_Input data_:
┌──

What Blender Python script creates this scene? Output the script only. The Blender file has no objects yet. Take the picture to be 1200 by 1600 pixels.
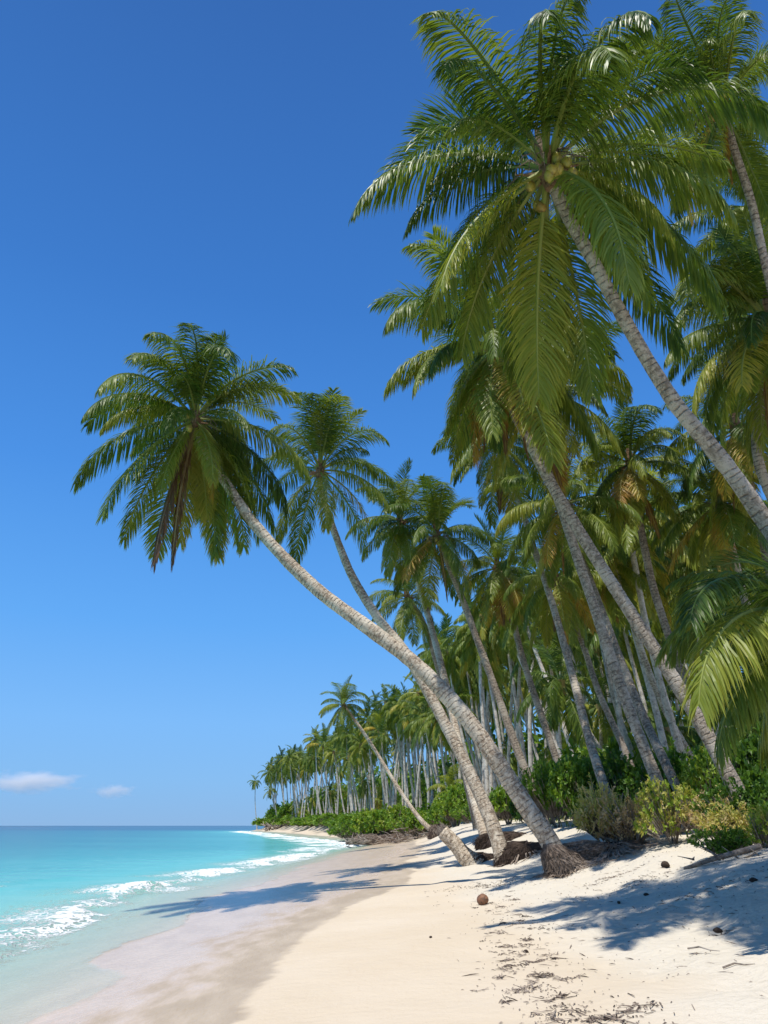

└──
┌──

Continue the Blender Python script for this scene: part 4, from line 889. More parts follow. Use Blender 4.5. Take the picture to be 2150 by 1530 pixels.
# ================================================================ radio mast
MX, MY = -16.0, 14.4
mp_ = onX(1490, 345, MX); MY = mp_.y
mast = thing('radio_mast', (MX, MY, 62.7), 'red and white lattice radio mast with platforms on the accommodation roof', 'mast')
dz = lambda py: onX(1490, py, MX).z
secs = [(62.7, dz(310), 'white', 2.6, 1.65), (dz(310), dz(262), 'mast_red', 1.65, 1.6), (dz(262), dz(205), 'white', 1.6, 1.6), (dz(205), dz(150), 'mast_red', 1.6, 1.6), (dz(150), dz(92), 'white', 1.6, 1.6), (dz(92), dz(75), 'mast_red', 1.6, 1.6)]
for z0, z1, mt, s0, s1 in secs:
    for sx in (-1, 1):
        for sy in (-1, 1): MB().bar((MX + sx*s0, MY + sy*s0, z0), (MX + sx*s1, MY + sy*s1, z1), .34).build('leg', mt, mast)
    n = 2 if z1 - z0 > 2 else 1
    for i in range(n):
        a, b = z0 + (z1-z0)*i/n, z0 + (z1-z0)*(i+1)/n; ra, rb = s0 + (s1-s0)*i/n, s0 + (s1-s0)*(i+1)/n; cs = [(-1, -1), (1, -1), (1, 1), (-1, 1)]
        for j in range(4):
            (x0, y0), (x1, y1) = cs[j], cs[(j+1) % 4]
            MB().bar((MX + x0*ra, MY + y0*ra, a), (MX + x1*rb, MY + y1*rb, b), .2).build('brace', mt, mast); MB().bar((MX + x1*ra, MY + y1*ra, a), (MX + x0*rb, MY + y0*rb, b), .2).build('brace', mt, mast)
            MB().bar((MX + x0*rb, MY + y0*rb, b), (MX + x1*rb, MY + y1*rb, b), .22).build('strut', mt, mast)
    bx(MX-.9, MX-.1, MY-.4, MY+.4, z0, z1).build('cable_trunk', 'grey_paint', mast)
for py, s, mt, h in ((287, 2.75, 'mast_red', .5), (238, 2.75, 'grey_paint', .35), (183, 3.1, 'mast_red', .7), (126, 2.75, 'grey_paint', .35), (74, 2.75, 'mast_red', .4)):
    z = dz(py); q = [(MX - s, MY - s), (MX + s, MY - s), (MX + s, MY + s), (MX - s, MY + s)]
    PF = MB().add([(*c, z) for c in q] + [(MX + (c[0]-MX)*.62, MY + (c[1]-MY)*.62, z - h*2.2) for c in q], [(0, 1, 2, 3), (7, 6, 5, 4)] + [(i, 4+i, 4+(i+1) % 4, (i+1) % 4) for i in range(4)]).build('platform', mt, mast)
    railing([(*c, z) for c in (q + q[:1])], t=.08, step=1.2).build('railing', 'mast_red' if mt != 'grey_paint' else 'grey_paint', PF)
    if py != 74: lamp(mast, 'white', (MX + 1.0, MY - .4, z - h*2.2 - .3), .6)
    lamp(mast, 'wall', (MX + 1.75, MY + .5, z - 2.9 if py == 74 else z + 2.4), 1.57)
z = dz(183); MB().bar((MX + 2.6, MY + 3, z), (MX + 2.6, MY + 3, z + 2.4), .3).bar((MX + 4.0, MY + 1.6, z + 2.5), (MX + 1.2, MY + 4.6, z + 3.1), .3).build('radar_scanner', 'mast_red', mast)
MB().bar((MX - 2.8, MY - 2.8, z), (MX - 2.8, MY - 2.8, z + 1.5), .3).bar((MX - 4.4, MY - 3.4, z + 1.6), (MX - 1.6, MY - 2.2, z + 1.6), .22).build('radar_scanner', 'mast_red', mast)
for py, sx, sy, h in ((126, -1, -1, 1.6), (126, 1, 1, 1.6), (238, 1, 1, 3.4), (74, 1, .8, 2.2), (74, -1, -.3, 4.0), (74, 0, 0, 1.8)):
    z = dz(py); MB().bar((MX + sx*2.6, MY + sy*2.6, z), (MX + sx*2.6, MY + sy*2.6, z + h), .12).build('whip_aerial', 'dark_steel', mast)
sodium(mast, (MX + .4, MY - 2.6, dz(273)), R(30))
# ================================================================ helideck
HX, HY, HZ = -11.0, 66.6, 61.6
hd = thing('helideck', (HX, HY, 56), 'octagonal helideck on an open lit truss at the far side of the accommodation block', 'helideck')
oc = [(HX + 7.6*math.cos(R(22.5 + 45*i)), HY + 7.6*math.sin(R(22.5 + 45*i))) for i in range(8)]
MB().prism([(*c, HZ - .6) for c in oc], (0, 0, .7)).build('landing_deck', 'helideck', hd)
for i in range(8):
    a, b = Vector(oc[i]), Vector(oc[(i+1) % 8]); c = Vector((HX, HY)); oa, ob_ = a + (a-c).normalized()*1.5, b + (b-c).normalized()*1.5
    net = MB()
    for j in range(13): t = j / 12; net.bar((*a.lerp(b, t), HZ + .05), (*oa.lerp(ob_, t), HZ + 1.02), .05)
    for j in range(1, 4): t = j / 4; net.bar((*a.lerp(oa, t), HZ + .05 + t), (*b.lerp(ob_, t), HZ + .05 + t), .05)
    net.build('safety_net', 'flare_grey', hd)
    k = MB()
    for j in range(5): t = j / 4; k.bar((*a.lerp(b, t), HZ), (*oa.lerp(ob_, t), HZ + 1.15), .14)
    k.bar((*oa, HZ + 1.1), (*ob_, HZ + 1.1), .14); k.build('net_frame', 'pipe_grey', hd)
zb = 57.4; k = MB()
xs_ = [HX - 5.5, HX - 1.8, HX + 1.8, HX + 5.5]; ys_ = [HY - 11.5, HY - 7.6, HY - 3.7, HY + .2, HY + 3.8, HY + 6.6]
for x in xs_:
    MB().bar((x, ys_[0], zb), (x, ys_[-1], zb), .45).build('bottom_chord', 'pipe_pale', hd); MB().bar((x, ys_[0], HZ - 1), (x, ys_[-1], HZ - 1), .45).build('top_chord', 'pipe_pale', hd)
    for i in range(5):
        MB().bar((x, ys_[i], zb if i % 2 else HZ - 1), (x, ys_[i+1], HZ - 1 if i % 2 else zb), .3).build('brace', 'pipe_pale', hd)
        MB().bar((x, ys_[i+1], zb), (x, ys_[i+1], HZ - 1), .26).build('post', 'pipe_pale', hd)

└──

_Instruction_:
Each line above that holds the string "picture" should be copied and shown.

_Solution for this problem_:
What Blender Python script creates this scene? Output the script only. The Blender file has no objects yet. Take the picture to be 1200 by 1600 pixels.
Continue the Blender Python script for this scene: part 4, from line 889. More parts follow. Use Blender 4.5. Take the picture to be 2150 by 1530 pixels.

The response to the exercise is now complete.